We had a quiet, at-home weekend, after a Friday night trip into D.C. for dinner and a performance by the Capitol Steps–not a staircase, but a group known for poking fun at politics:
Quiet was good for us–the ongoing remodeling is still going on, and on, and on, but the contractors (who have been staying with us since early January) took the weekend off.
The flakes in the post title are not Limbaugh and Coulter (honest!) but the unexpected March snowfall that extended the quiet a bit more. I’ve cleared out a lot of accumulated paperwork, and have had the chance to move a few projects forward.
I’m doing a presentation at the CSTD Symposium in Halfax next May (c’mon by), and have been using Dokuwiki to gather my material. (I’d already used MediaWiki, but that seems a bit elaborate for a personal system, so this is a kind of informational science project).
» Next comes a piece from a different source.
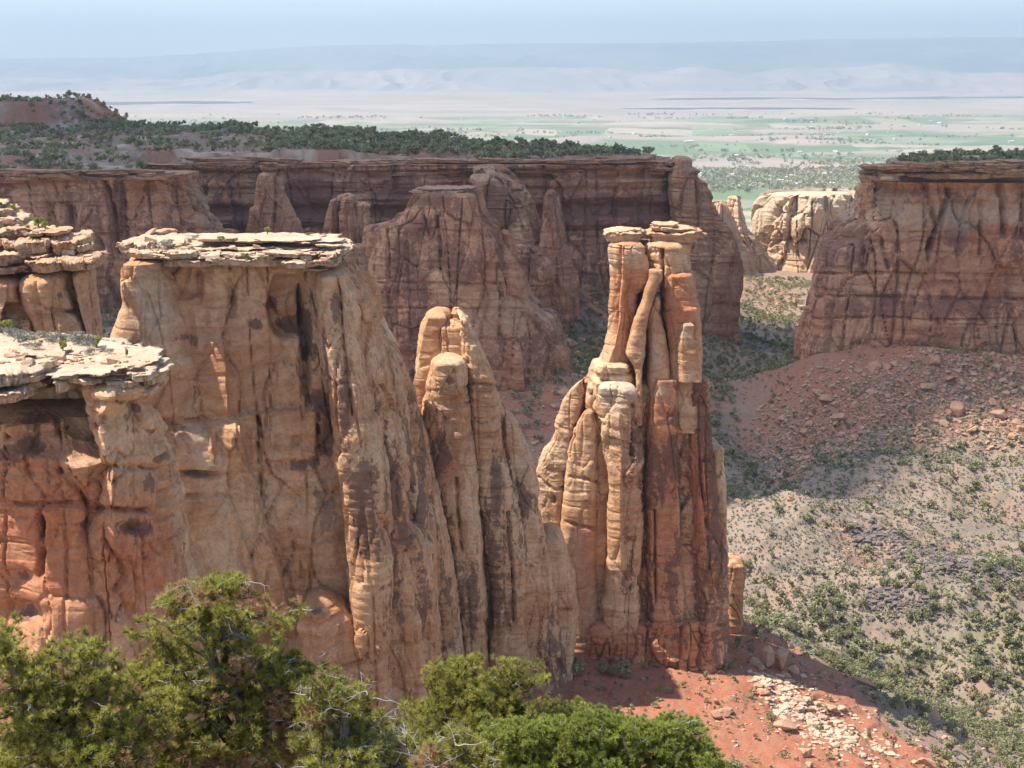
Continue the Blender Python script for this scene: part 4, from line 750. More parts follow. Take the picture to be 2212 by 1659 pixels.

That dinner I mentioned? I had hanger steak (a great choice). When we got back home, I was trying to remember how this cut got its name. It was late, and my computer was off, so I got out my Webster’s Collegiate.
I realized that, although I used to love to meander through the dictionary, I hadn’t taken the book off the shelf in months. Possibly the only more-neglected reference in my office is the Yellow Pages. A new edition arrived a while back, and I realized as I tucked it away that its precessor hadn’t been opened since it arrived a year earlier.
All this is to say: hyperlinking has become second nature. I didn’t like the definition I found in the print dictionary for hanger steak; no explanation of why it has that name. (Apparently the muscle hangs from the diaphram of the steer.) Nothing to tell me that the French term is onglet. No easy way to get to a recipe.
And I’ve come to expect these things.
I’m guessing there are implications for people learning on the job, as well. Even if they’re not having hanger steak.